I enjoyed the concept - I've even written along similar themes myself - but I couldn't quite engage with this story. It spent so very long on the buildup that I was expecting... well, more from the ending. Tom seems to have so many problems, and intellectual shortcomings seem to be the least of them. The shyness, the dissatisfaction with his family, the low self-esteem... I just didn't quite get how being smarter was somehow the answer to his life's dream. It felt like the story veered rather sharply instead of building to the proper conclusion. I don't really understand why Tom was so very attracted to the idea of expanding his mind, such that he was willing to risk his life and health to get it.
"Shy, stutter, nervous, doesn't fit in, has a girlfriend who is WAY out of his league, is jealous of the smarmy jerk who taunts him... so he's going to find a way to another place, where he fits in, right? He wants to leave. He wants a new life. He... uh, apparently I guess he wanted to be a genius. Hunh. I would have thought some of the preliminaries might have leaned a little more heavily on 'I wish I was smarter' not 'I wish I was bolder.'" It's not like his problems can really even be addressed by his newfound intelligence. He's still socially unacceptable and all that.

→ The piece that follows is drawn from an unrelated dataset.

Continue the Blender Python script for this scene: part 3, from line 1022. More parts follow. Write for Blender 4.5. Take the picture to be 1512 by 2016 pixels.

The random science fiction bits at the end threw me rather a lot. I'm not quite certain where they came from or what purpose they were meant to serve. (And really, if meditating on this formula leads to exponential growth, I would have thought that a computer that did nothing but calculate it further and further out would be some sort of AI god-thing by now. That is, the constant mention of computers made me wonder why computers weren't involved in the mathemagical ritual in any way.)